Aim of the task:
Note each line where "empty" appears, and copy it.
::::
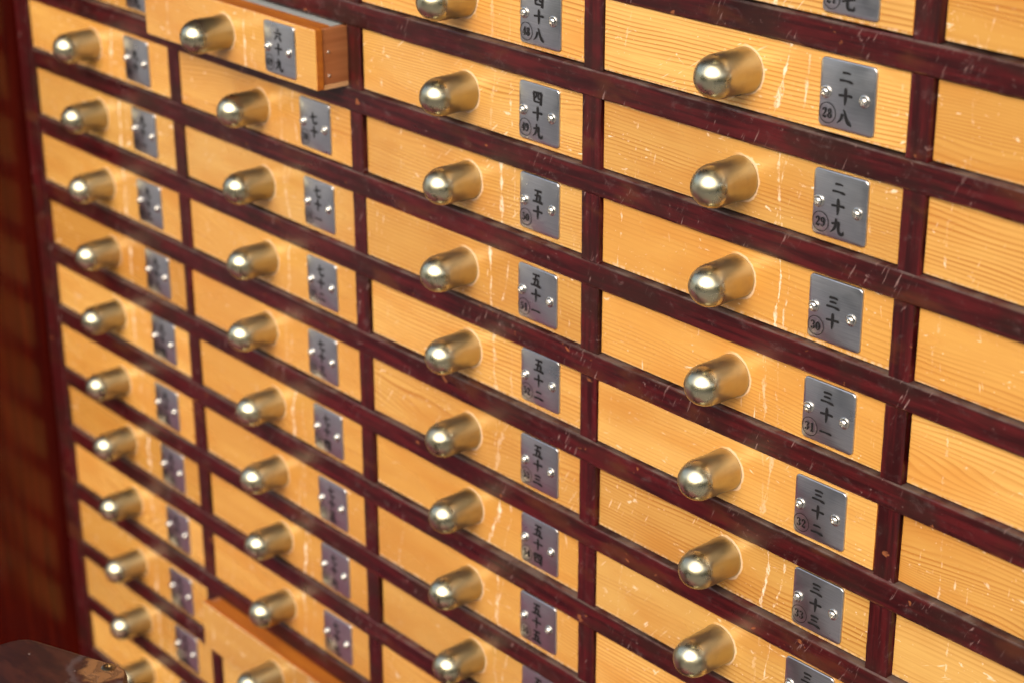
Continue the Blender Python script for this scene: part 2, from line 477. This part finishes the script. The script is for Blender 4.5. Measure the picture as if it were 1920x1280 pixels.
DIGIT = {   # (strokes, closed)
 0: [(ell(.3, .5, .20, .43, .19, .06), True)],
 1: [([(.32, 1.0, .18), (.32, .02, .18)], False), ([(.10, .80, .05), (.30, .94, .09)], False), ([(.10, .03, .07), (.54, .03, .07)], False)],
 2: [([(.14, .66, .14), (.13, .80, .14), (.30, .95, .07), (.46, .78, .18), (.40, .52, .14), (.20, .26, .08), (.08, .08, .06)], False), ([(.07, .08, .08), (.25, .10, .16), (.44, .05, .15), (.54, .24, .05)], False)],
 3: [([(.12, .74, .14), (.13, .86, .12), (.30, .95, .06), (.44, .76, .17), (.36, .58, .09), (.24, .53, .06)], False), ([(.24, .53, .06), (.40, .47, .10), (.47, .26, .18), (.30, .05, .06), (.13, .13, .12), (.12, .26, .14)], False)],
 4: [([(.40, .98, .06), (.22, .62, .06), (.03, .28, .07)], False), ([(.03, .28, .08), (.60, .28, .08)], False), ([(.40, .98, .18), (.40, .02, .18)], False), ([(.22, .03, .06), (.57, .03, .06)], False)],
 5: [([(.14, .90, .14), (.34, .88, .14), (.50, .95, .05)], False), ([(.13, .92, .05), (.12, .50, .05)], False), ([(.12, .50, .05), (.26, .62, .07), (.42, .55, .13), (.47, .30, .18), (.30, .05, .06), (.14, .12, .12), (.13, .24, .14)], False)],
 6: [([(.46, .80, .13), (.44, .92, .08), (.30, .95, .06), (.14, .70, .15), (.12, .35, .17), (.16, .14, .14)], False), (ell(.31, .28, .17, .24, .15, .06), True)],
 7: [([(.08, .76, .05), (.10, .92, .06), (.28, .90, .16), (.52, .93, .07)], False), ([(.52, .92, .06), (.38, .58, .10), (.30, .3, .16), (.29, .02, .20)], False)],
 8: [(ell(.3, .74, .15, .21, .13, .06), True), (ell(.3, .26, .18, .23, .17, .06), True)],
 9: [([(.14, .20, .13), (.16, .08, .08), (.30, .05, .06), (.46, .30, .15), (.48, .65, .17), (.44, .86, .14)], False), (ell(.29, .72, .17, .24, .15, .06), True)],
}
PL = .612                      # side of a number plate
def lettering_mesh(num):
    chars = []
    t, u = divmod(num, 10)
    if num >= 100: chars = [100]
    else:
        if t > 1: chars.append(t)
        if t: chars.append(10)
        if u: chars.append(u)
    bm = bmesh.new()
    spots = {1: [.50], 2: [.645, .36], 3: [.775, .495, .205]}[len(chars)]
    y = -.004
    for ch, cz in zip(chars, spots):
        sz = .235 * PL * (.85 if ch in (1, 2, 3) else 1.0)
        for k, st in enumerate(KANJI[ch]):
            ribbon(bm, st, .475 * PL - .12 * PL, cz * PL - sz / 2, .24 * PL, sz, y - .0004 * k, bold=1.45)
    # the number in a ring
    cx, cz = .165 * PL, .207 * PL
    ribbon(bm, [(math.cos(2 * math.pi * k / 40), math.sin(2 * math.pi * k / 40), .075) for k in range(40)], cx, cz, .148 * PL, .148 * PL, y, True, False)
    ds = str(num)
    h = .145 * PL
    w = h if len(ds) < 3 else h * .68
    adv = .62 * w * 1.06
    x = cx - adv * len(ds) / 2
    for d in ds:
        for k, (st, cl) in enumerate(DIGIT[int(d)]):
            ribbon(bm, st, x, cz - h / 2, w, h, y - .0004 * k, cl, True, 4 if not cl else 1, 1.3)
        x += adv
    return mesh_from(bm, "lettering", [INK])

# ------------------------------------------------------------------ shared part meshes
def plate_mesh():
    bm = bmesh.new()
    r, seg, n = .048, 5, 0
    out = []
    for cx, cz, a0 in ((PL - r, PL - r, 0), (r, PL - r, 90), (r, r, 180), (PL - r, r, 270)):
        for k in range(seg + 1):
            a = math.radians(a0 + 90 * k / seg)
            out.append((cx + r * math.cos(a), cz + r * math.sin(a), math.cos(a), math.sin(a)))
    layers = []
    for y, ins in ((.024, 0.0), (.010, 0.0), (.003, .004), (.0, .012)):
        layers.append([bm.verts.new((x - nx * ins, y, z - nz * ins)) for x, z, nx, nz in out])
    for a, b in zip(layers, layers[1:]):
        for k in range(len(out)):
            bm.faces.new((a[k], a[(k + 1) % len(out)], b[(k + 1) % len(out)], b[k]))
    bm.faces.new(layers[0]); bm.faces.new(layers[-1])
    return mesh_from(bm, "name_plate", [STEEL], True, 40)

def screw_mesh():
    bm = lathe_bm([(.066, .004), (.066, -.008), (.060, -.013), (.046, -.014)], 24)
    # pan head with a cross recess
    nr, ns = 9, 32
    rings = []
    for i in range(nr + 1):
        r = .047 * (1 - i / nr)
        yy = -.014 - .034 * math.sqrt(max(0, 1 - (r / .049) ** 2)) ** 1.0
        if i == nr:
            rings.append([bm.verts.new((0, yy + .022, 0))]); break
        ring = []
        for k in range(ns):
            a = 2 * math.pi * k / ns + .35
            x, z = r * math.cos(a), r * math.sin(a)
            cross = (min(abs(r * math.cos(a - .35)), abs(r * math.sin(a - .35))) < .0085) and r < .031
            ring.append(bm.verts.new((x, yy + (.020 if cross else 0), z)))
        rings.append(ring)
    for a, b in zip(rings, rings[1:]):
        for k in range(ns):
            if len(b) == 1: bm.faces.new((a[k], a[(k + 1) % ns], b[0]))
            else: bm.faces.new((a[k], a[(k + 1) % ns], b[(k + 1) % ns], b[k]))
    return mesh_from(bm, "screw", [SCREW], True, 50)

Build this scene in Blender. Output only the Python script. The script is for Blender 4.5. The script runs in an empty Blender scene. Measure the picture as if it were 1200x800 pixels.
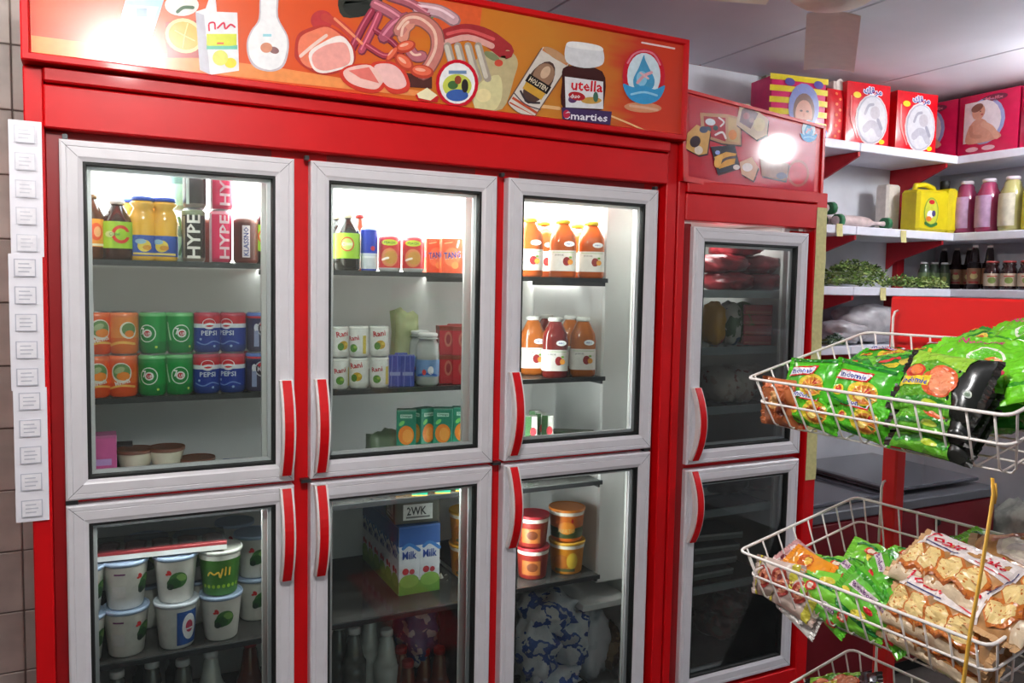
import bpy, math, random
from math import sin, cos, pi, radians, atan2, sqrt
from mathutils import Vector, Matrix, noise
from mathutils.geometry import tessellate_polygon
random.seed(7)
SC = bpy.context.scene
COL = SC.collection
# ---------------------------------------------------------------- camera
def cam_axes(y, p, r):
    cy, sy, cp, sp, cr, sr = cos(y), sin(y), cos(p), sin(p), cos(r), sin(r)
    f = Vector((sy*cp, cy*cp, -sp)); ri = Vector((cy, -sy, 0)); up = ri.cross(f)
    return ri*cr+up*sr, ri*-sr+up*cr, f
CA, CB, CC = cam_axes(0.4716692, 0.0699011, 0.0190001)
CO = Vector((0, -2, 1.5)); FPX = 950.0
cam = bpy.data.cameras.new('camera'); cam.sensor_width = 36; cam.lens = FPX/1200*36; cam.clip_start = .02
co = bpy.data.objects.new('camera', cam); COL.objects.link(co)
co.matrix_world = Matrix(((CA.x, CB.x, -CC.x, CO.x), (CA.y, CB.y, -CC.y, CO.y), (CA.z, CB.z, -CC.z, CO.z), (0, 0, 0, 1)))
SC.camera = co
SC.view_settings.view_transform = 'Standard'; SC.view_settings.look = 'None'
SC.view_settings.exposure = 0.0; SC.view_settings.gamma = 1.0
# ---------------------------------------------------------------- world: daylight seen through the open shop front
W = bpy.data.worlds.new('world'); SC.world = W; W.use_nodes = True
nt = W.node_tree; bg = nt.nodes['Background']
sky = nt.nodes.new('ShaderNodeTexSky'); sky.sky_type = 'NISHITA'; sky.sun_disc = False
sky.sun_elevation = radians(48); sky.sun_rotation = radians(120); sky.air_density = 1.4
nt.links.new(sky.outputs[0], bg.inputs[0]); bg.inputs[1].default_value = 0.07
def area(name, loc, size, power, color=(1, 1, 1), rot=(0, 0, 0), parent=None):
    l = bpy.data.lights.new(name, 'AREA'); l.shape = 'RECTANGLE'; l.size, l.size_y = size
    l.energy = power; l.color = color
    o = bpy.data.objects.new(name, l); o.location = loc; o.rotation_euler = rot; COL.objects.link(o)
    if parent: o.parent = parent
    return o
def tube_light(loc, power, color):
    l = bpy.data.lights.new('ceiling_tube_light', 'POINT'); l.energy = power; l.color = color; l.shadow_soft_size = .07
    o = bpy.data.objects.new('ceiling_tube_light', l); o.location = loc; COL.objects.link(o)
tube_light((.10, -1.45, 2.31), 57, (1, .97, .94))
tube_light((3.30, -.45, 2.29), 21, (.95, .97, 1))  # added fill out of view, brightens the wall shelves and ceiling at right
tube_light((-.52, -.30, 2.29), 9, (1, .98, .95))  # added fill out of view, brightens the upper tiles at left
area('shop_front_daylight', (1.8, -4.4, 1.6), (4.0, 1.6), 10, (.90, .94, 1), (radians(90+32), 0, 0))

# ---------------------------------------------------------------- helpers: points
def ray(u, v): return CA*((u-600)/FPX)+CB*((400-v)/FPX)+CC
def PY(u, v, y): d = ray(u, v); return CO+d*((y-CO.y)/d.y)
def PX(u, v, x): d = ray(u, v); return CO+d*((x-CO.x)/d.x)
def PZ(u, v, z): d = ray(u, v); return CO+d*((z-CO.z)/d.z)
def PD(u, v, t): return CO+ray(u, v)*t
def PP(u, v, p, n): d = ray(u, v); return CO+d*((p-CO).dot(n)/d.dot(n))
def xa(u, y, z):
    k = (u-600)/FPX; a = CA-CC*k; r = Vector((0, y, z))-CO
    return -(a.y*r.y+a.z*r.z)/a.x
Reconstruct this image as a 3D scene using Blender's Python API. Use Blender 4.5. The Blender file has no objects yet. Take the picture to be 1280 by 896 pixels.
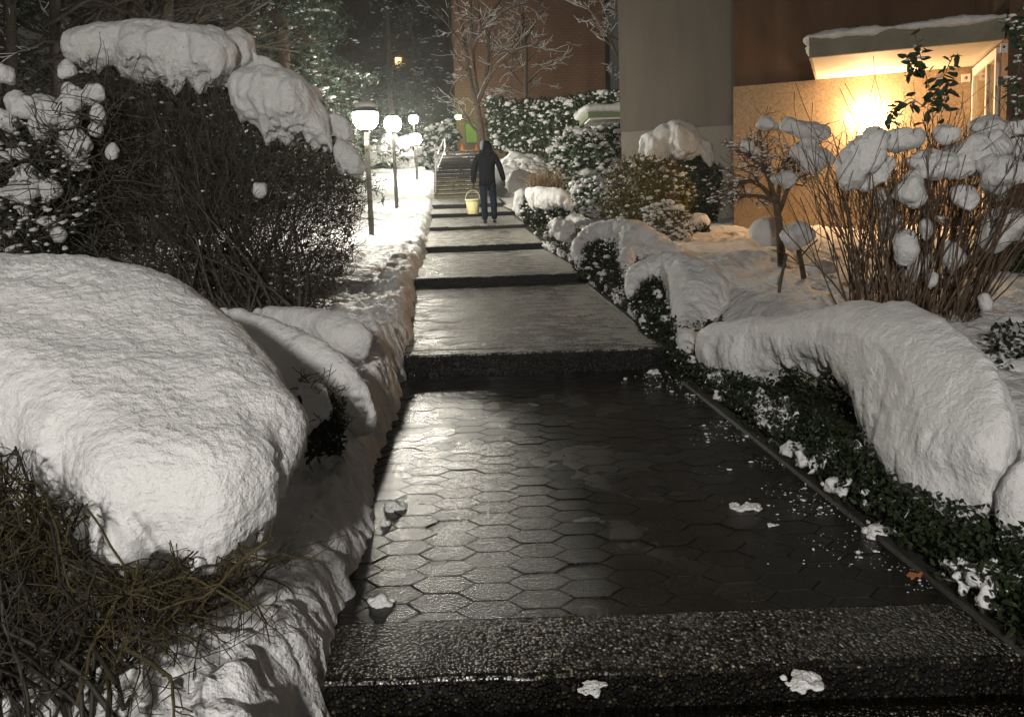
import bpy, bmesh, math, random
import numpy as np
from mathutils import Vector, Matrix

random.seed(7)
RNG = np.random.default_rng(11)
S = bpy.context.scene
C = S.collection
rad = math.radians

# ------------------------------------------------------------------ camera
FPX = 960.0
PITCH, ROLL, YH = 5.8, -2.0, 241.0
SHIFT = -((448 - FPX * math.tan(rad(PITCH))) - YH) / 1280.0
CAMZ = 1.5
CR = (Matrix.Rotation(rad(90 - PITCH), 3, 'X') @ Matrix.Rotation(rad(ROLL), 3, 'Z'))
cam = bpy.data.cameras.new('camera')
cam.lens = FPX / 1280 * 36
cam.sensor_width = 36
cam.shift_y = SHIFT
cam.clip_start, cam.clip_end = 0.05, 600
cam_o = bpy.data.objects.new('camera', cam)
C.objects.link(cam_o)
cam_o.matrix_world = Matrix.Translation((0, 0, CAMZ)) @ CR.to_4x4()
S.camera = cam_o
CRn = np.array(CR)


def P(px, py, Y):
    """photo pixel + forward distance -> world point (arrays welcome)"""
    px, py, Y = np.broadcast_arrays(np.asarray(px, float), np.asarray(py, float), np.asarray(Y, float))
    r = np.stack([(px - 640) / FPX, (448 - py) / FPX + SHIFT * 1280 / FPX, -np.ones_like(px)], -1)
    w = r @ CRn.T
    w = w * (Y / w[..., 1])[..., None]
    w[..., 2] += CAMZ
    return w


def proj(W):
    w = np.asarray(W, float) - np.array([0, 0, CAMZ])
    c = w @ CRn
    z = np.minimum(c[..., 2], -1e-3)
    return 640 + FPX * c[..., 0] / -z, 448 - FPX * (c[..., 1] / -z - SHIFT * 1280 / FPX)


def keep_below(poly, paths, radii, m=6):
    """drop twigs that would pierce the snow lying on them"""
    x, y = proj(paths)
    bad = (inside(poly, x, y) & (edgedist(poly, x, y) > m)).any(1)
    return paths[~bad], radii[~bad]


# ------------------------------------------------------------------ noise
def _h(i, j, k):
    n = (i * 374761393 + j * 668265263 + k * 1274126177) & 0x7fffffff
    n = ((n ^ (n >> 13)) * 1103515245) & 0x7fffffff
    n = n ^ (n >> 16)
    return (n & 0xffff) / 65535.0


def vnoise(p):
    p = np.asarray(p, float)
    i = np.floor(p).astype(np.int64)
    f = p - i
    f = f * f * f * (f * (f * 6 - 15) + 10)
    r = 0
    for a in (0, 1):
        wa = f[..., 0] if a else 1 - f[..., 0]
        for b in (0, 1):
            wb = f[..., 1] if b else 1 - f[..., 1]
            for c in (0, 1):
                wc = f[..., 2] if c else 1 - f[..., 2]
                r = r + wa * wb * wc * _h(i[..., 0] + a, i[..., 1] + b, i[..., 2] + c)
    return r * 2 - 1


def fbm(p, o=4, g=0.5):
    p = np.asarray(p, float)
    s, a = 0, 1.0
    for k in range(o):
        s = s + a * vnoise(p * (2.03 ** k) + 17.3 * k)
        a *= g
    return s


# ------------------------------------------------------------------ mesh building
def mesh_np(name, V, F, smooth=True):
    """V (n,3), F list of int arrays (m,k)"""
    me = bpy.data.meshes.new(name)
    V = np.ascontiguousarray(V, dtype=np.float32)
    if not isinstance(F, list):
        F = [F]
    F = [np.asarray(f, dtype=np.int32) for f in F if len(f)]
    me.vertices.add(len(V))
    me.vertices.foreach_set('co', V.ravel())
    tot = np.concatenate([np.full(len(f), f.shape[1], np.int32) for f in F])
    idx = np.concatenate([f.ravel() for f in F])
    st = np.concatenate([[0], np.cumsum(tot)[:-1]]).astype(np.int32)
    me.loops.add(len(idx))
    me.loops.foreach_set('vertex_index', idx)
    me.polygons.add(len(tot))
    me.polygons.foreach_set('loop_start', st)
    me.polygons.foreach_set('loop_total', tot)
    me.update(calc_edges=True)
    me.validate()
    me.polygons.foreach_set('use_smooth', np.full(len(me.polygons), smooth, dtype=bool))
    return me


def tag(o, label=None, cat=None, group=None, kind=None):
    if label: o['label'] = label
    if cat: o['category'] = cat
    if group: o['group'] = group
    if kind: o['kind'] = kind
    return o


def obj(name, V, F, mat, parent=None, smooth=True, loc=None):
    V = np.asarray(V, float)
    if parent is not None:
        org = np.array(parent['_o'])
    elif loc is not None:
        org = np.array(loc, float)
    else:
        org = np.array([V[:, 0].mean(), V[:, 1].mean(), V[:, 2].min()])
    me = mesh_np(name, V - org, F, smooth)
    me.materials.append(mat)
    o = bpy.data.objects.new(name, me)
    C.objects.link(o)
    if parent is not None:
        o.parent = parent
        pl = parent
        o['_o'] = list(org)
    else:
        o.location = org
        o['_o'] = list(org)
    return o


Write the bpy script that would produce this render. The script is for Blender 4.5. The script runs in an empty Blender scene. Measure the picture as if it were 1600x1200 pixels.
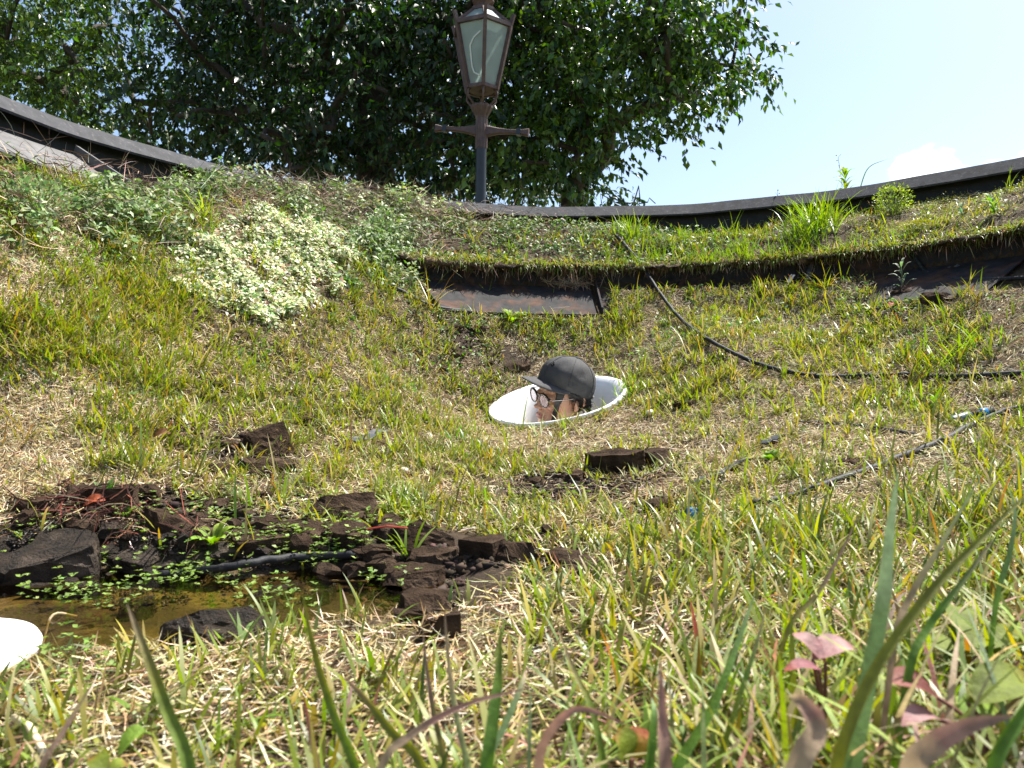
import bpy, bmesh, math, random
import numpy as np
from mathutils import Vector, Matrix, noise

# ------------------------------------------------------------------ camera, sky, sun, exposure
SC = bpy.context.scene
COL = SC.collection
F = 1156.0                      # focal length in pixels of the 1600 px wide photograph
CZ = 0.50                       # camera height above the world zero
R = math.radians
cam_d = bpy.data.cameras.new('camera')
cam = bpy.data.objects.new('camera', cam_d); COL.objects.link(cam)
cam.location = (0, 0, CZ); cam.rotation_euler = (R(90), 0, 0)
cam_d.sensor_width = 34.6; cam_d.lens = 25.0
cam_d.clip_start = 0.02; cam_d.clip_end = 6000
cam_d.dof.use_dof = True; cam_d.dof.focus_distance = 2.2; cam_d.dof.aperture_fstop = 11.0
SC.camera = cam
SUN = Vector((0.46, 0.33, 0.95)).normalized()
elev = math.asin(SUN.z); azim = math.atan2(SUN.x, SUN.y)
world = bpy.data.worlds.new('World'); SC.world = world; world.use_nodes = True
wn = world.node_tree; wn.nodes.clear()
w_out = wn.nodes.new('ShaderNodeOutputWorld'); w_bg = wn.nodes.new('ShaderNodeBackground')
w_sky = wn.nodes.new('ShaderNodeTexSky'); w_sky.sky_type = 'NISHITA'; w_sky.sun_disc = False
w_sky.sun_elevation = elev; w_sky.sun_rotation = azim
w_sky.air_density = 1.0; w_sky.dust_density = 1.6; w_sky.ozone_density = 1.0
w_bg.inputs['Strength'].default_value = 0.094
# a few soft fair-weather clouds low over the horizon, all the way round
w_geo = wn.nodes.new('ShaderNodeTexCoord')
w_map = wn.nodes.new('ShaderNodeMapping'); w_map.inputs['Scale'].default_value = (1, 1, 2.4)
w_nz = wn.nodes.new('ShaderNodeTexNoise'); w_nz.inputs['Scale'].default_value = 16.0; w_nz.inputs['Detail'].default_value = 7; w_nz.inputs['Roughness'].default_value = 0.55
w_mix = wn.nodes.new('ShaderNodeMix'); w_mix.data_type = 'RGBA'
w_mix.inputs['B'].default_value = (11.5, 11.7, 12.0, 1)
wn.links.new(w_geo.outputs['Generated'], w_map.inputs['Vector'])
wn.links.new(w_map.outputs['Vector'], w_nz.inputs['Vector'])
def w_cloud(u, v, su, sv, prev):
    d = Vector(((u - 800) / F, 1, (600 - v) / F)).normalized()
    sub = wn.nodes.new('ShaderNodeVectorMath'); sub.operation = 'SUBTRACT'; sub.inputs[1].default_value = d
    wn.links.new(w_geo.outputs['Generated'], sub.inputs[0])
    mul = wn.nodes.new('ShaderNodeVectorMath'); mul.operation = 'MULTIPLY'; mul.inputs[1].default_value = (1 / su, 1 / su, 1 / sv)
    wn.links.new(sub.outputs[0], mul.inputs[0])
    ln = wn.nodes.new('ShaderNodeVectorMath'); ln.operation = 'LENGTH'; wn.links.new(mul.outputs[0], ln.inputs[0])
    inv = wn.nodes.new('ShaderNodeMath'); inv.operation = 'SUBTRACT'; inv.inputs[0].default_value = 1.0
    wn.links.new(ln.outputs['Value'], inv.inputs[1])
    if prev is None: return inv
    mx = wn.nodes.new('ShaderNodeMath'); mx.operation = 'MAXIMUM'
    wn.links.new(prev.outputs[0], mx.inputs[0]); wn.links.new(inv.outputs[0], mx.inputs[1])
    return mx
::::
Task solution:
Build this scene in Blender. Output only the Python script. The script is for Blender 4.5. The script runs in an empty Blender scene. Measure the picture as if it were 1200x800 pixels.
Write the bpy script that would produce this render. The script is for Blender 4.5. The script runs in an empty Blender scene. Measure the picture as if it were 1600x1200 pixels.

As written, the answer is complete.